Fernando Cabral Filho: enfatizou que os atos de improbidade administrativa, para serem considerados abusos de poder político e econômico, devem ter o claro propósito de influenciar as eleições, o que deve ser demonstrado de maneira cabal. Para ele, não há provas robustas no caso analisado. O magistrado citou, em seu voto, pesquisas eleitorais que apontaram que, após a suspensão dos projetos da Ceperj, o desempenho de Castro teria melhorado. Para ele, dados empíricos estão do lado do governador do Rio.
Katia Junqueira: para ela, a diferença de 2 milhões de votos entre Castro e Freixo na disputa pelo governo do estado “não pode nos fazer supor que houve esse impacto no pleito eleitoral”, em referência aos projetos da Ceperj.

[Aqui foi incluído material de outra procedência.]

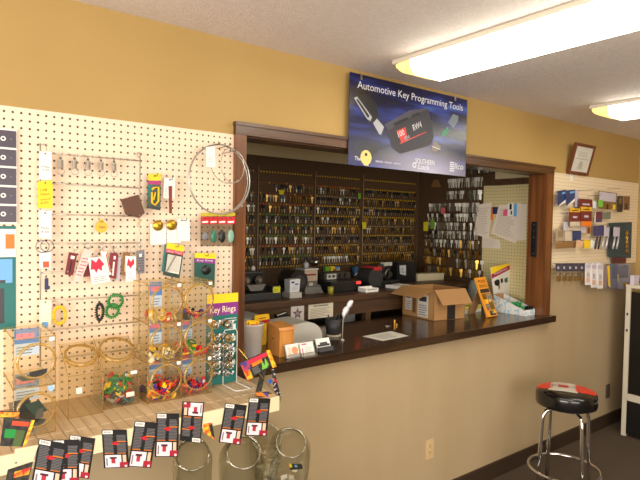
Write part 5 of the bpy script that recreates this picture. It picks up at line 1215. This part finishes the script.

Ressaltou a gravidade da acusação de abuso de poder político e econômico, cuja punição é a cassação, e a necessidade de respeitar o voto de mais de 4 milhões de eleitores. Para ela, as suspeitas são de improbidade administrativa e não devem ser tratadas na seara eleitoral.
A favor da cassação
Peterson Simão: destacou que o decreto estadual 47.978, de março de 2022, assinado por Castro, violou o princípio da legalidade. Para ele, o ato ampliou as funções da Ceperj, permitindo que o governo firmasse convênios com a instituição para execução de projetos s e alocação de aliados, sem comunicação ao TCE.
Daniela Bandeira: ressaltou a contratação de 27 mil servidores pela Ceperj e 18 mil pela Uerj, sem transparência para a utilização de mão de obra em favor de campanhas eleitorais. Testemunhas, frisou, apontam que funcionários eram “obrigados a fazer campanha política participando de eventos e panfletagem”.
Henrique Figueira: o presidente da Corte considerou ter havido claro estelionato eleitoral. Citou valores “exorbitantes” da folha de pagamento que, segundo ele, teriam influenciado no pleito. Usou ainda o argumento da acusação de que R$ 640 milhões foram movimentos a partir da Uerj e R$ 626 milhões pela Ceperj.